Un ami lui a suggéré de rejoindre le nouveau groupe pour les personnes autrefois religieuses. Après le premier événement, un repas de la veille du Shabbat, « J'ai dit à Ofir quand je suis partie, 'Écoutez, je ne sais pas ce qu'il y avait là, mais j'ai quitté la réunion vraiment heureuse.' Quelque chose dans les rires, les blagues, le fait qu'il y avait quelque chose en commun, que nous étions tous dans le même bateau - c'était merveilleux. Dès la première minute, je me suis sentie à l'aise. »

Le club qui ouvrira ses portes cette année a déjà été officiellement reconnu par l'université et le syndicat étudiant. À présent, ses membres envisagent d'étendre leurs activités. Le club compte accueillir des conférences sur le processus d'abandon de la religion et organiser une formation sur les questions financières. Il fournira également des informations sur les bourses d'études et sera en mesure de recommander ses membres comme candidats ux bourse auprès du Doyen de l'Université.

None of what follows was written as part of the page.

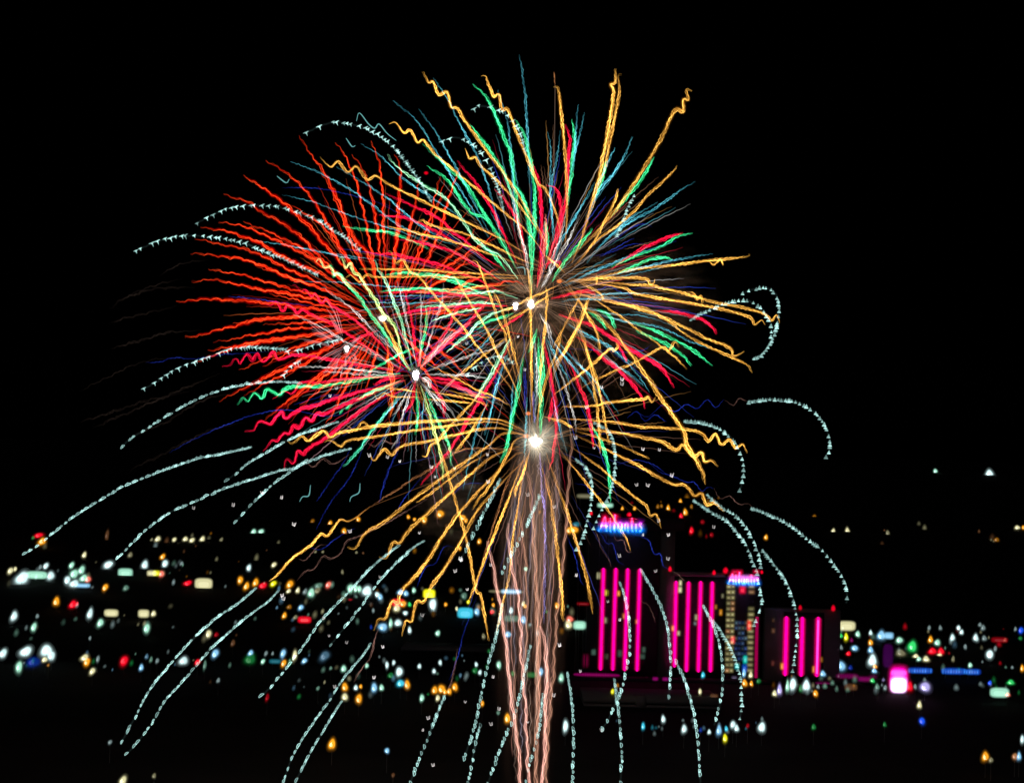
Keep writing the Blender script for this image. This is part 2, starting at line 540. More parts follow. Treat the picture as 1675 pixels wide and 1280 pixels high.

Hendler a déclaré que le club est en négociation avec des employeurs locaux afin d'accorder une préférence à ses membres dans les demandes d'emploi. Il prévoit également de trouver des professionnels vers qui il pourra orienter des étudiants ayant des problèmes de santé mentale.

En formant le club, Lugasi et Hendler  ont été aidés par l'organisation Out for Change (Yotzim Leshinuy), qui promeut la reconnaissance des problèmes particuliers rencontrés par les anciens religieux, en particulier les ultra-orthodoxes.

Yossi Klar, co-Directeur de l'organisation, a déclaré que le nouveau club n'était pas plus surprenant qu'un club pour les nouveaux immigrants. « Ils ont traversé une sorte de processus de migration : la séparation de leur famille, de tout ce qu'ils avaient connu par le passé », a-t-il dit. « La culture, la langue, le contenu et l'éducation seront très différents de ce qu'ils savaient auparavant. »

Il nous a fait part du fait que le club relevait de la propre initiative des étudiants, mais son groupe prévoit maintenant d'examiner la création de clubs similaires dans d'autres établissements.